Other light woods I might have used included species such as maple and ash, but I didn't want to use either of these.  Maple was too hard, making milling and sanding numerous strips tedious, and too bland for my liking.  Ash, with its heavy, oak-like grain, simply didn't float my boat, and I didn't like how yellow it became when varnished.  I couldn't easily get white cedar, and didn't want to use any other softwoods.

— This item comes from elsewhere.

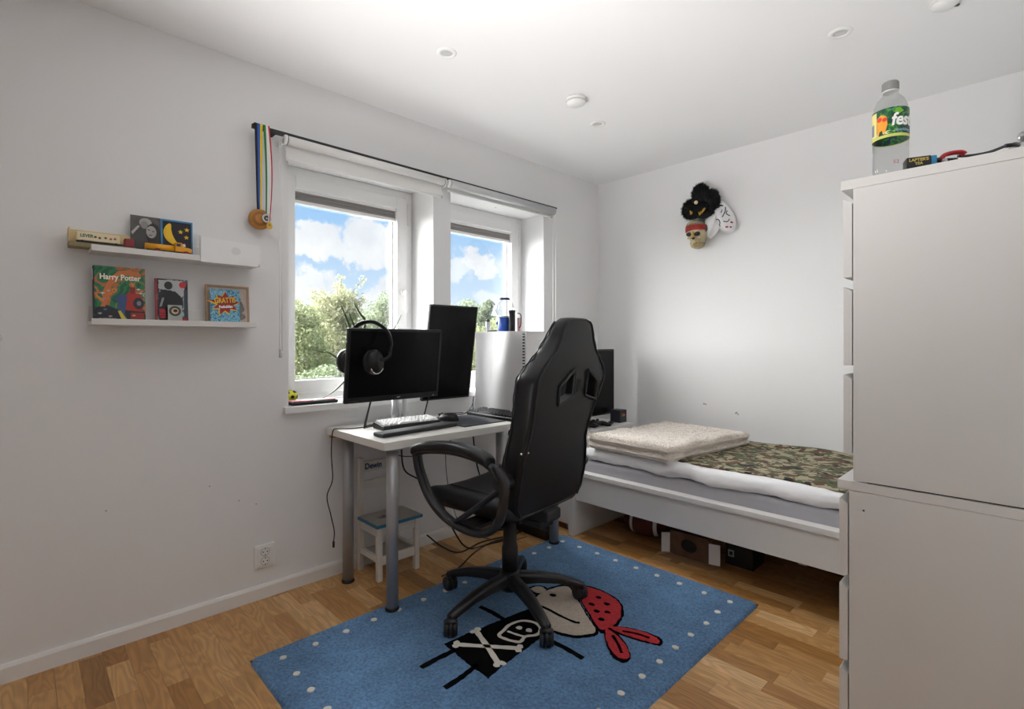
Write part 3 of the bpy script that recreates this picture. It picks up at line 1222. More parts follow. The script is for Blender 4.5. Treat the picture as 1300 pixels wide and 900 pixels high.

I'd recently accepted delivery of a rather large supply of Khaya, which I planned initially to use only for the cabin sole on this and another project.  However, it looked like I had such an ample amount that I decided to also use it for the ceiling.  So to begin, I went through my notes to determine what I needed for the two cabin soles I'd purchased the wood for, and set aside several boards for that purpose.  This left plenty of material for the ceiling, with some to spare, so I selected three boards that looked like they'd yield the amount of material I needed.  I'd mill the boards into two-inch planks, then resaw the planks in half to yield ceiling slats about 5/16" thick.

The boards were already surface and thickness-planed to 3/4", but still needed sanding to prepare for the milling work ahead.  I sanded both sides of each board, working through three grits (ending at 220) on my finishing sander.   One of the boards had a grain structure in the center that was full of loose flaps and tear-out, which the sander frequently caught and ripped out; this should have been a warning sign, but for the moment it was simply an irritation, and I figured I'd just work around any flaws in the final planks.

Next, I ripped the wide boards into two-inch wide planks.  This went smoothly for the most part, but one of the boards--the same one that I'd run into trouble with while sanding--featured intense internal pressures that began to release as I cut into the board.  This caused the board to twist, bend, and pinch the saw blade, making cutting a challenge.  It'd been a long time since I'd worked with any lumber that twisted and bent like this when sawn, though it wasn't the first time and I should have been more prepared for this possibility.

Fortunately, I needed only part of the boards' length for my ceiling slats; the planks were over 10' long, but I needed only 7' or less in length.  So I could cut the planks to the appropriate rough length and remove the most distorted parts of the boards; the usable short lengths would work out well in and around the deadlight surrounds that I'd built into the ceiling framing. 

Even so, I ended up with several short lengths of wood that I deemed completely unusable because of their tortured inner workings, so I threw them away rather than risk using them sometime later.

Next, I resawed the 3/4" thick planks into two thinner planks each. The cut sides of each plank would never be seen, so there was no need for me to sand those areas.  However, I did ease the top edges of each plank, using a hand block and sandpaper, to improve appearance and create a small v-groove between the planks to absorb any slight inconsistencies in their thickness once installed.


Afterwards, I solvent-washed all the planks to remove sanding dust, and set them aside for now.  This also gave an idea of the finished appearance of the planks:  similar in color to cherry, though with more variation from darker to lighter, and with a completely different grain pattern and structure that would set the ceiling apart from the remaining woodwork.  Before installation, I'd apply several coats of natural tung oil to the ceiling planks, a simple wipe-on finish that would be similar in appearance to the other interior brightwork, but much easier to apply to the numerous planks.


(Much later, in something approaching panic, I realized that I'd badly miscalculated how many planks I needed for the ceiling, and had milled only about half the material I needed.  However, with the numerous short cuts required to work around the deadlights, I might get farther with the material I already had than I expected, so before milling any more material I'd get going on the installation and see where I ended up.  Fortunately, I still had enough of the Khaya on hand when I needed more.)

To wrap up the day's work, I masked off the new companionway trim, and around the new trim on the engine room hatch, and applied a sealer coat of varnish to these areas, as well as the companionway ladder.